Crime takes toll on Jamaican economy

Jamaica’s Minister of National Security, Peter Bunting, says that his country has paid a high cost for crime, stating that the economy would have been between three and 10 times its current size had it not been for the “exceptionally high levels of crime” in the last four decades.

In delivering the third lecture in the Jamaica 50 lecture series under the theme, “National Security in Jamaica since Independence” at the Silver Spring Civic Center in Silver Spring, Maryland, Bunting said crime has affected Jamaica’s competiveness, “as we have been falling in terms of the world economic forum competitiveness index, and it affects investor confidence.”

As a result of economic constraints, the senior minister said there have not been sufficient funds to spend on social services and to combat crime.

Another challenge is the globalization and technological advances that have assisted legitimate commerce, but which has also assisted in criminal and illegitimate commerce, according to a Jamaica government statement issued in New York.

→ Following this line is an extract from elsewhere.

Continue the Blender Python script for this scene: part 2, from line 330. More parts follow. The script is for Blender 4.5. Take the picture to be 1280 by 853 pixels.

“We are a transitioning society; and, in many ways, we look at the first world to be our examples and benchmark in terms of human rights,” Bunting said.

Consequently, he said the police are under pressure to keep crime under control.

But he noted that, at the same time, “we should bear in mind that we are policing in a completely different environment than in the first world.”

The national security minister said that, over the last few years, Jamaica has made major strides in reducing the flow of drugs in the island.

He said that, in 2001, an estimated 21 percent of cocaine that ended up in the U.S. market came through the Caribbean.

A year later, that percentage was down to about five percent, with Jamaica only accounting for about one of that five percent, Bunting said.

He said the growth of gangs and organized criminal organizations have resulted from many decades of being a major transit country.

Bunting said one of his goals is to reduce crime to first world levels by 2017, from 40 in 100,000 to 12 in 100,000.

“If this is to be attained, we have to do things radically, we can’t get there incrementally,” he said, stating that the Portia Simpson Miller administration plans to increase the number of police and military personnel by 5,000 over the next four to five years and to add 500 new motor vehicles in the system over the same period.

Commissioner of Police Owen Ellington and Director Public Prosecution Paul Llewellyn attended the lecture series, which was the brain-child of Jamaica’s Ambassador to the United States Stephen Vasciannie.

The government statement indicates that Ellington and Llewellyn along with Bunting and Minister of Justice, Senator Mark Golding, were visiting the Washington area to participate in an Inter-American Dialogue on the lotto scam issue and measures being undertaken by Jamaica to address the scourge.